* START Provided data *

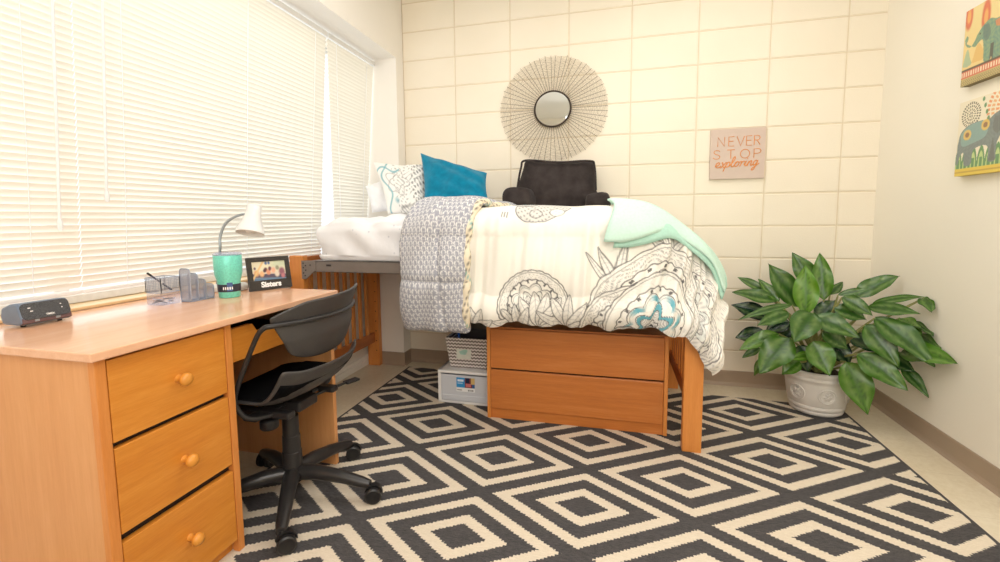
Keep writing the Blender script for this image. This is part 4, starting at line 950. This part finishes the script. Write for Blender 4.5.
# canvas sign
SG = empty('wall_sign', (2.275, 0, 1.345), 'blush square sign reading NEVER STOP exploring', 'sign')
qd = [at(709.5, 179.5, 1, -.022), at(764, 178, 1, -.022), at(766.5, 126.5, 1, -.022), at(711, 130, 1, -.022)]
vs = [tuple(q) for q in qd] + [(q[0], -0.001, q[2]) for q in qd]
build('board', MB().add(vs, [(0, 1, 2, 3), (7, 6, 5, 4), (0, 4, 5, 1), (1, 5, 6, 2), (2, 6, 7, 3), (3, 7, 4, 0)]), M['sign'], SG, bevel=0.002)
def sg(a_, b_):   # a,b in 0..1 of the board
    p = (1-a_)*(1-b_)*qd[0] + a_*(1-b_)*qd[1] + a_*b_*qd[2] + (1-a_)*b_*qd[3]; return (p[0], -0.0228, p[2])
GL = {'N': [[(0, 0), (0, 1), (.75, 0), (.75, 1)]], 'E': [[(.6, 1), (0, 1), (0, 0), (.6, 0)], [(0, .52), (.52, .52)]], 'V': [[(0, 1), (.4, 0), (.8, 1)]],
      'R': [[(0, 0), (0, 1), (.35, 1), (.55, .93), (.62, .77), (.55, .6), (.35, .52), (0, .52)], [(.3, .52), (.65, 0)]],
      'S': [[(.62, .84), (.5, .96), (.32, 1), (.12, .93), (.06, .76), (.16, .6), (.35, .52), (.55, .42), (.64, .25), (.55, .07), (.33, 0), (.12, .05), (0, .2)]],
      'T': [[(0, 1), (.7, 1)], [(.35, 1), (.35, 0)]], 'O': [[(.42+.42*math.cos(q), .5+.5*math.sin(q)) for q in np.linspace(0, 2*PI, 22)]],
      'P': [[(0, 0), (0, 1), (.35, 1), (.55, .93), (.62, .75), (.55, .57), (.35, .48), (0, .48)]]}
def strokes(word, xs, y0, h, w, r_):
    m = MB()
    for ch, x0 in zip(word, xs):
        for st_ in GL[ch]: m.tube([sg(x0+p[0]*w, y0+p[1]*h) for p in st_], r_, 6)
    return m
m = strokes('NEVER', [.135, .335, .485, .655, .795], .655, .185, .165, .0022); m2 = strokes('STOP', [.055, .31, .555, .80], .405, .175, .20, .0022); m.add(m2.v, m2.f)
build('capital_lettering', m, M['letter_gold'], SG)
# cursive word: unit x-height strokes
cur = [[(0, .35), (.30, .45), (.48, .75), (.36, 1.0), (.16, .85), (.10, .40), (.25, .05), (.50, .08), (.68, .40)],            # e
       [(.68, .9), (.80, .95), (.88, .5), (1.0, .05), (1.15, .1)], [(1.18, 1.0), (1.0, .6), (.72, .0), (.62, .02)],             # x
       [(1.15, .1), (1.32, .95), (1.2, .2), (1.05, -.75)], [(1.22, .45), (1.42, .98), (1.62, .85), (1.58, .3), (1.38, .03), (1.22, .2)], # p
       [(1.55, .12), (1.85, .7), (2.10, 1.6), (2.0, 1.95), (1.86, 1.5), (1.82, .5), (1.9, .05), (2.1, .15)],                  # l
       [(2.1, .15), (2.25, .6), (2.45, .98), (2.25, .8), (2.2, .3), (2.35, .03), (2.58, .3), (2.62, .8), (2.45, .98), (2.6, .85), (2.8, .95)],  # o
       [(2.8, .95), (2.9, .9), (2.86, .4), (2.80, .0)], [(2.86, .45), (3.0, .85), (3.15, .98), (3.24, .85)],                    # r
       [(3.2, .3), (3.4, .95), (3.33, .3), (3.42, .03), (3.58, .3)], [(3.47, 1.35), (3.50, 1.45)],                              # i
       [(3.55, .2), (3.72, .95), (3.66, .5), (3.60, .0)], [(3.64, .4), (3.85, .92), (4.0, .9), (3.96, .4), (4.02, .05), (4.2, .3)],  # n
       [(4.6, .85), (4.42, .98), (4.22, .6), (4.3, .08), (4.5, .3), (4.66, .95), (4.56, .1), (4.40, -.7), (4.2, -.8), (4.2, -.5), (4.5, -.1), (4.85, .4)]]  # g
m = MB()
for st_ in cur: m.tube([sg(.085+(p[0]+.12*p[1])*.166, .225+p[1]*.105+p[0]*.006) for p in crom(st_, 6)], .0030, 6)
build('script_lettering', m, M['letter_gold'], SG)

# elephant canvases on the right wall
def inpoly(X, Y, poly):
    r_ = np.zeros(X.shape, bool); n_ = len(poly)
    for i in range(n_):
        x1, y1 = poly[i]; x2, y2 = poly[(i+1) % n_]
        if y1 == y2: continue
        r_ ^= ((y1 > Y) != (y2 > Y)) & (X < (x2-x1)*(Y-y1)/(y2-y1)+x1)
    return r_
def sp_(poly, n=5): return [tuple(p) for p in crom([np.array(q) for q in poly+poly[:1]], n)[:-1]]
NC = 150
CA, CB = np.meshgrid(np.linspace(0, 1, NC), np.linspace(0, 1, NC), indexing='ij')
def canvas(name, label, y0, y1, z0, z1, colr, x_=XR, th=0.032):
    colr = colr*0.80 + np.array(S(236, 222, 190))*0.20
    root = empty(name, (x_, (y0+y1)/2, z0), label, 'picture', 'elephant canvases')
    e_ = build('stretcher', bx(x_-th+.0005, x_-.0005, y1, y0, z0, z1), plain('canvas edge', tuple(colr[NC//2, 2]*.9), 0.8), root)
    m = MB(); m.grid(np.stack([np.full(CA.shape, x_-th), y0+(y1-y0)*CA, z0+(z1-z0)*CB], -1)); build('printed_face', m, M['canvas'], root, col=colr, recalc=False)
    return root
tx = 0.5+0.5*np.sin(CA*61+3*np.sin(CB*27))*np.sin(CB*53+2*np.sin(CA*33))
# upper: ochre ground, red drops, teal elephant facing left, striped hem
c = np.ones((NC, NC, 3))*np.array(S(240, 216, 150)); put(np.clip(1-CB*1.2, 0, 1)*.5, S(236, 190, 110))
for (a_, b_, w_) in ((.06, .90, .07), (.36, .78, .075), (.66, .92, .08), (.95, .80, .08)):
    dd = np.hypot((CA-a_)/w_, (CB-b_)/(.17*(1+.5*(CB > b_)))); put(np.clip(1.15-dd, 0, 1)*3*.8, S(224, 96, 56)); put(np.clip(1.0-dd*1.9, 0, 1)*3, S(240, 170, 90)); put(np.clip(1.0-np.abs(dd-.8)*6, 0, 1)*.6, S(196, 60, 44))
put(inpoly(CA, CB, sp_([(.03, .36), (.08, .48), (.13, .36), (.16, .26), (.02, .26)]))*.7, S(120, 180, 160)); put(inpoly(CA, CB, sp_([(.18, .3), (.26, .5), (.36, .38), (.40, .27), (.18, .27)]))*.7, S(228, 176, 86))
el = sp_([(.05, .56), (.08, .62), (.05, .66), (.02, .62), (.04, .54), (.12, .49), (.19, .54), (.24, .62), (.33, .70), (.44, .74), (.56, .70), (.75, .72), (.98, .66), (1.02, .4), (.98, .25), (.86, .25), (.84, .42), (.72, .46), (.66, .44), (.64, .22), (.52, .21), (.50, .26), (.48, .22), (.38, .23), (.36, .40), (.33, .52), (.26, .50), (.20, .47)])
put(inpoly(CA, CB, el)*1.0, S(70, 132, 124)); put(inpoly(CA, CB, el)*tx*.55, S(150, 176, 120)); put(inpoly(CA, CB, sp_([(.33, .70), (.42, .68), (.46, .55), (.40, .48), (.34, .56)]))*.7, S(44, 96, 104)); put(inpoly(CA, CB, sp_([(.52, .68), (.75, .71), (.95, .66), (.95, .56), (.72, .60), (.56, .60)]))*.9, S(214, 120, 70)); put(inpoly(CA, CB, el)*(CB < .42)*(np.abs(CA-.5) < .03), S(30, 60, 66))
put((np.hypot(CA-.28, CB-.61) < .012), S(20, 30, 30))
put((CB < .215)*(CB > .19), S(60, 40, 36)); put((CB <= .19)*(CB > .10), S(214, 96, 70)); put((CB <= .175)*(CB > .115)*(np.sin(CA*150) > 0), S(244, 220, 190)); put((CB <= .10), S(196, 172, 110)); put((CB <= .085)*(np.sin(CA*190)*np.sin(CB*190) > .2), S(110, 96, 60))
canvas('wall_canvas', 'square canvas of teal elephant under red drops, the upper of two', -.682, -1.0, 1.665, 1.983, c)
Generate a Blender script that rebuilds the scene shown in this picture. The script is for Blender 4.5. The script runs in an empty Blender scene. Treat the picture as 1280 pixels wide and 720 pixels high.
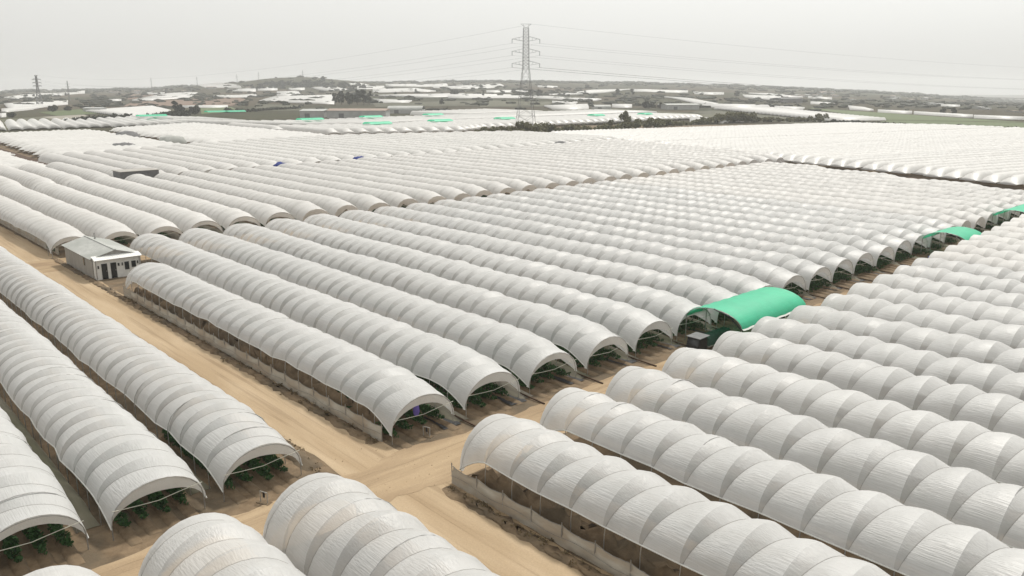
import bpy, math, random
import numpy as np
random.seed(7); rng = np.random.default_rng(7)
SC = bpy.context.scene; COL = SC.collection
R = math.radians
# ------------------------------------------------------------------ camera and ground frame
CAMH, F, YH = 24.0, 1000.0, 108.0
PITCH = math.atan((360-YH)/F)
ANG = R(-47.5)
CA, SA = math.cos(ANG), math.sin(ANG)
def W(s, t): return (s*CA - t*SA, s*SA + t*CA)          # farm grid (s along the tunnels, t across) -> world
def lerp(a, b, k): return a+(b-a)*k
RX = [-400, -100, 0, 50, 110, 160, 210, 240, 300, 360, 450, 520, 640, 800, 960, 1100, 1200, 1280, 1400, 1800]
RY = [116, 115, 114.5, 113, 112, 111, 110.5, 108, 107, 106, 104, 102.5, 102, 104, 108.5, 115, 121.5, 127.5, 132, 136]
def terrain(x, y):
    x = np.asarray(x, float); y = np.asarray(y, float)
    yy = np.maximum(y, 1.0)
    u = np.clip(x/yy, -1.5, 1.5)*F + 640
    ry = np.interp(u, RX, RY) - 0.35*np.sin(u*.045)*np.sin(u*.013+1) - .25*np.sin(u*.11+2)
    zr = 24 + 3.5*(108-ry)
    k = np.clip((yy-520)/2980, 0, 1); k = k*k*(3-2*k)
    z = zr*k
    k2 = np.clip((yy-3700)/1500, 0, 1); k2 = k2*k2*(3-2*k2)
    z = z*(1-k2) - 60*k2
    z = z + 28*np.exp(-((x+560)/170)**2 - ((yy-2150)/260)**2) + 13*np.exp(-((x+790)/130)**2 - ((yy-2300)/260)**2)
    z = z + np.clip((yy-620)/600, 0, 1)*np.where(yy < 3700, 1, 0)*(1.2*np.sin(x*.011+yy*.004)*np.sin(yy*.007))
    return z
def ray(px, py):
    u = (px-640)/F; v = (360-py)/F
    return (u, math.cos(PITCH)+v*math.sin(PITCH), -math.sin(PITCH)+v*math.cos(PITCH))
def at(px, py):                                         # where the line of sight meets the land
    dx, dy, dz = ray(px, py)
    Y = 20.0; prev = Y
    while Y < 3600:
        if CAMH + dz/dy*Y <= float(terrain(dx/dy*Y, Y)): break
        prev = Y; Y *= 1.01
    a, b = prev, Y
    for _ in range(14):
        m = (a+b)/2
        if CAMH + dz/dy*m <= float(terrain(dx/dy*m, m)): b = m
        else: a = m
    return (dx/dy*b, b, float(terrain(dx/dy*b, b)))
def ztop(px, py, Y):
    d = ray(px, py); return CAMH+d[2]/d[1]*Y
# ------------------------------------------------------------------ materials
def nt(name):
    m = bpy.data.materials.new(name); m.use_nodes = True
    t = m.node_tree; t.nodes.clear()
    out = t.nodes.new('ShaderNodeOutputMaterial')
    return m, t, out
def N(t, typ, **kw):
    n = t.nodes.new(typ)
    for k, v in kw.items():
        if k.startswith('i_'): n.inputs[k[2:].replace('_', ' ')].default_value = v
        else: setattr(n, k, v)
    return n
def mapped(t, scale, coord='Object'):
    c = N(t, 'ShaderNodeTexCoord'); m = N(t, 'ShaderNodeMapping')
    m.inputs['Scale'].default_value = scale
    t.links.new(c.outputs[coord], m.inputs['Vector']); return m.outputs[0]
def ramp(t, src, stops):
    r = N(t, 'ShaderNodeValToRGB')
    e = r.color_ramp.elements
    while len(e) < len(stops): e.new(.5)
    for el, (p, c) in zip(e, stops): el.position = p; el.color = (*c, 1)
    t.links.new(src, r.inputs[0]); return r.outputs[0]
def mixc(t, fac, a, b, mode='MIX'):
    m = N(t, 'ShaderNodeMix', data_type='RGBA', blend_type=mode)
    for sock, v in ((m.inputs[0], fac), (m.inputs[6], a), (m.inputs[7], b)):
        if isinstance(v, (int, float)): sock.default_value = v
        elif isinstance(v, tuple): sock.default_value = (*v, 1)
        else: t.links.new(v, sock)
    return m.outputs[2]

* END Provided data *

> **Task goal**
Search the entries for "scene" and copy out each line that has it.

> **Correct output**
Generate a Blender script that rebuilds the scene shown in this picture. The script is for Blender 4.5. The script runs in an empty Blender scene. Treat the picture as 1280 pixels wide and 720 pixels high.
SC = bpy.context.scene; COL = SC.collection